English designer, poet, novelist, printer, translator, and socialist — the single most consequential figure in the 19th-century revolt against industrial mass production, and the founder of the Arts and Crafts movement whose aesthetic and political argument Gropius and the Bauhaus would, four decades later, attempt to carry into the industrial age rather than away from it. Morris came to socialism through John Ruskin — whose chapter "The Nature of Gothic" in The Stones of Venice (1853) taught him that the condition of a society's workers could be read directly off the quality of its buildings — and through his own decorative-arts firm Morris, Marshall, Faulkner & Co. (1861, reconstituted as Morris & Co. in 1875), whose wallpapers, textiles, stained glass, and furniture have remained continuously in production to the present day.
In the 1880s Morris became an openly revolutionary socialist — a member of the Social Democratic Federation, then, with Eleanor Marx, a founder of the Socialist League. News from Nowhere (1890), the utopian novel of a Thames Valley returned to craft, forest, and cooperative labor in the 22nd century after a 20th-century revolution, is the most-loved English socialist book of the century; A Dream of John Ball (1888), set in the 1381 Peasants' Revolt, the other pole of his political imagination. His lectures — "The Beauty of Life" (1880), "Art and Socialism" (1884), "Useful Work versus Useless Toil" (1884) — remain the most readable entry to his thought.
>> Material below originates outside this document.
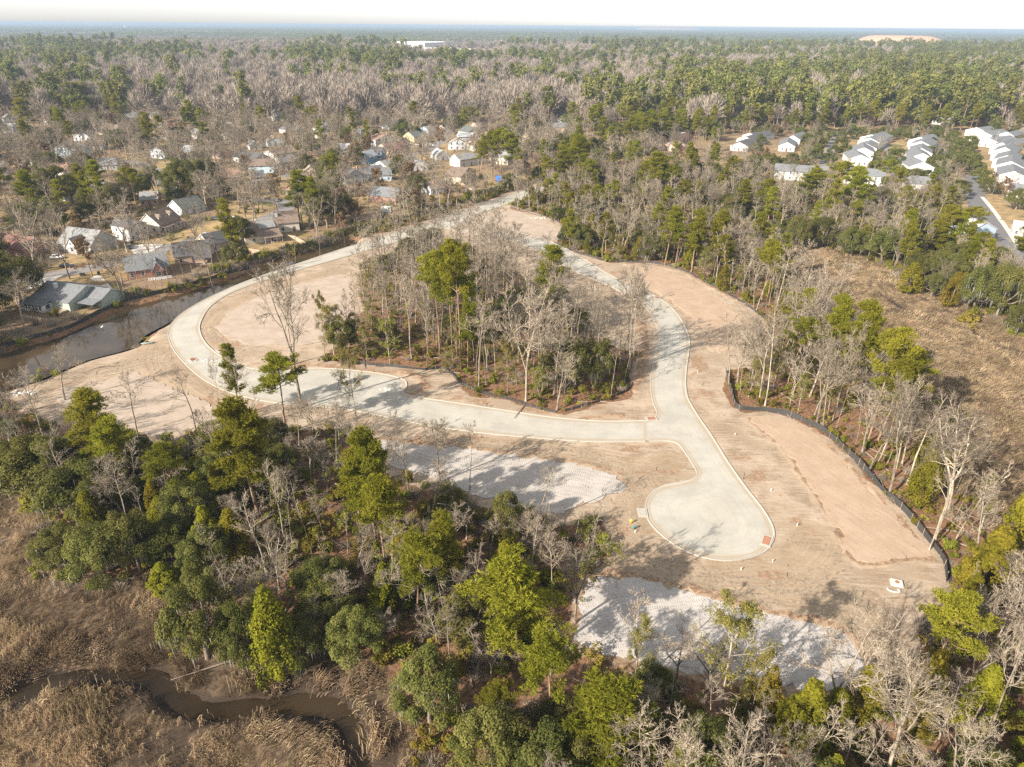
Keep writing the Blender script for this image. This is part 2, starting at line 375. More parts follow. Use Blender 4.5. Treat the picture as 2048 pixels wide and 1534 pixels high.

Morris's argument, repeated in many registers across his life: under capitalism, work is degraded, workers are cut off from the goods they produce, and design becomes the servant of profit rather than use or beauty. The remedy is not to flee into handicraft nostalgia but to remake the social order so that meaningful work — work in which the maker has pleasure — becomes the normal condition of human life. The Arts and Crafts movement carried the aesthetic; his socialism carried the politics; the two are, in his thought, inseparable. The Kelmscott Press he founded in 1891 produced, in the Kelmscott Chaucer (1896), the most famous book of the modern private-press movement.